Everybody seems to be asking Joan Rivers's famous question: "Can we talk?"
Barack Obama wants to talk to the Iranians.
Jimmy Carter wants to talk to Hamas.
The only top Democrat who doesn't want to talk is Hillary Clinton: she's urging a boycott of the Opening Ceremonies in Beijing.
Apparently, talking to America's worst terrorist enemies is A-OK, but talking to one of our biggest trading partners hosting the Olympic Games is bad.
This is why Democrats lose most presidential elections, and why they may lose this one too.
They have criticized President Bush for being inconsistent in the application of his wartime policy: removing terrorist regimes in Afghanistan and Iraq, but retaining relations with other terrorist regimes like Saudi Arabia. He talks to the Russians (who are pulling the strings of many of our terrorist enemies, including Iran) but won't talk to the Iranians. The Democrats have jumped on him for this case-by-case approach to foreign policy, but they are just as selective.
The question for Democrats is this: if you want to "talk" to Iran, Hamas, etc., what exactly are you going to talk about? What are you prepared to say?
The United States should never be in the position of initiating or agreeing to talks with an enemy unless we are prepared to back those talks with the possibility of force. Diplomacy can be useful, but it most certainly will only buy the enemy time to regroup and rearm---unless the credible use of force hangs over it. And if the enemy continues to behave as an enemy---in both Iran's and Hamas's cases, that means killing Americans---then after a diplomatic ultimatum, force should be applied.
That doesn't necessarily mean military force, although that's usually the only thing to which our enemies respond. It can also mean economic and political force. In 1980, Carter decided to register our outrage over the Soviet invasion of Afghanistan by boycotting the Moscow Olympics. That had zero effect on Soviet behavior. What did? The ban on high-technology coming into the Soviet Union. That hurt the regime more than anything else.
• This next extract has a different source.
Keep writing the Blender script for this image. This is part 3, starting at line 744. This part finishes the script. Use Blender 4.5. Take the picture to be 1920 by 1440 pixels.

We talked to the Soviets all the time, but it was force of all kinds---and the threat of bigger force---that tamed their behavior. The same may or may not work with Islamic regimes and terrorist groups whose anti-American hostility is grounded in religious fanaticism.
But talking to Iran and Hamas while boycotting the Chinese is the same kind of absurd behavior for which Democrats have criticized President Bush.
We can't choose our enemies, but we can choose how we deal with them. And without the credible threat of force, they win.